News story

New group set up to tackle crime against the Armed Forces

A new group has recently been set up to make sure that Defence tackles any criminal activity that is targeted against the supply of equipment and support to the military.

This was published under the 2010 to 2015 Conservative and Liberal Democrat coalition government
The Criminal Investigation Department of the Ministry of Defence Police

The Criminal Investigation Department of the Ministry of Defence Police at Catterick [Picture: Crown Copyright/MOD 2009]

Set up by the MOD’s Director General of Finance, Jon Thompson, the Defence Crime Board, which he chairs, will align and focus the investigation of crime, the Department’s prevention and deterrence initiatives, and the recovery of stolen assets and monies defrauded across all of the MOD and the Armed Forces.

Right back to the time of Samuel Pepys and before, the task of supplying and supporting military forces has attracted thieves and fraudsters. Military equipment and supplies are often expensive to procure but attractive to the wider market and therefore irresistible to the unscrupulous and criminal.

The threat is not only from external sources but also comes from within. It involves not only theft but also corruption, bribery, fraud and other financial irregularities which, if left unchecked, can support an environment and culture which is conducive to fraud.

The new Board was set up as a top-level forum during 2010 with an inaugural meeting, and has started 2011 with a determination to provide the strategic direction for initiatives aimed at combating the harm done to the Defence Budget, to the Department’s security, and even to operational capability, by crime, whether fraud, theft, corruption or other irregularities.

The Board will meet every six months, bringing together senior personnel from across various areas of Defence including Defence Equipment and Support, the Permanent Joint Headquarters, Defence Estates (DE) and the MOD Police (MDP), both civilian and military.

The aim of the Board is better co-ordination of the efforts of all these units and organisations in the fight against crime and, using existing resources, to develop a pan-MOD approach to managing the risks and vulnerabilities associated with the handling of Defence money and valuable assets.

Mr Thompson said:

All of us represented on the Board hold a stewardship role in relation to Defence public money.

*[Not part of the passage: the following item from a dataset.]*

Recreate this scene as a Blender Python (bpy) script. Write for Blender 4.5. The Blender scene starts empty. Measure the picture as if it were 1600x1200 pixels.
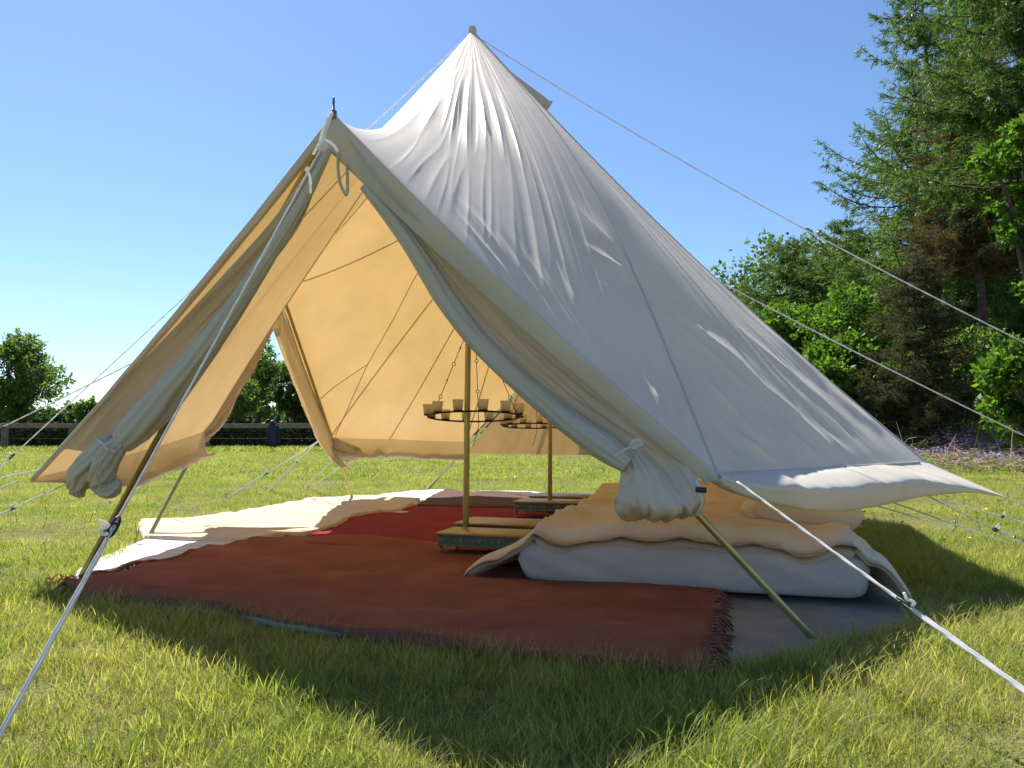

What we want to drive forward as a Board is better interaction in our risk areas and more sharing of information and plans on how best to mitigate against the threat of fraud or theft.

We are updating the Defence Crime Profile which will help us deploy our resources in a more targeted way. We also want to drive engagement with industry to obtain commitment through the supply chain to ethical business behaviour, and a shared fraud policy carried through to enforcement.

The MOD will have an annual budget of £33.8bn for the 2011-12 financial year and currently employs 191,000 Service personnel and 85,000 civilians. And this budget figure does not include any procurement for urgent operational requirements, which are met from the Treasury Reserve.

The MOD’s capital expenditure makes it one of the biggest spenders in the country:

The sheer scale of the MOD budget makes it essential that we keep on top of our stewardship responsibilities” said Mr Thompson. “I would like the Board to oversee a communication strategy aimed at embedding an anti-fraud culture within the MOD, encouraging staff to report concerns and seeking constantly to promote prevention and deterrence of crime.

Superintendent David Dinnell, Head of the MDP Fraud Squad, who chairs a working group that reports to the new Board, welcomed the greater emphasis on working together with other defence units:

The DIR [Defence Irregularity Reporting] Cell has worked well, manned by DFAU [Defence Fraud Analysis Unit], MDP and DE together. The figures show that the Cell is being contacted more often now by those who want to raise a concern or discuss something they’ve seen or noticed that is bothering them.

Sometimes there is an acceptable explanation, but sometimes the concern turns out to be a real one, which is pursued further. The serious cases are referred to the police, but plenty of cases end up with serious consequences for those involved, even where police action is not invoked.

The Vice Chief of the Defence Staff, General Sir Nicholas Houghton, welcomed the new Board, saying:

While soldiers are serving the country here and overseas, it is essential that we make every pound count to ensure they get the kit they need.

Theft and fraud weaken our resources, so we shouldn’t tolerate it. People who cheat us need to be brought to justice, and named and shamed. This initiative has my complete support.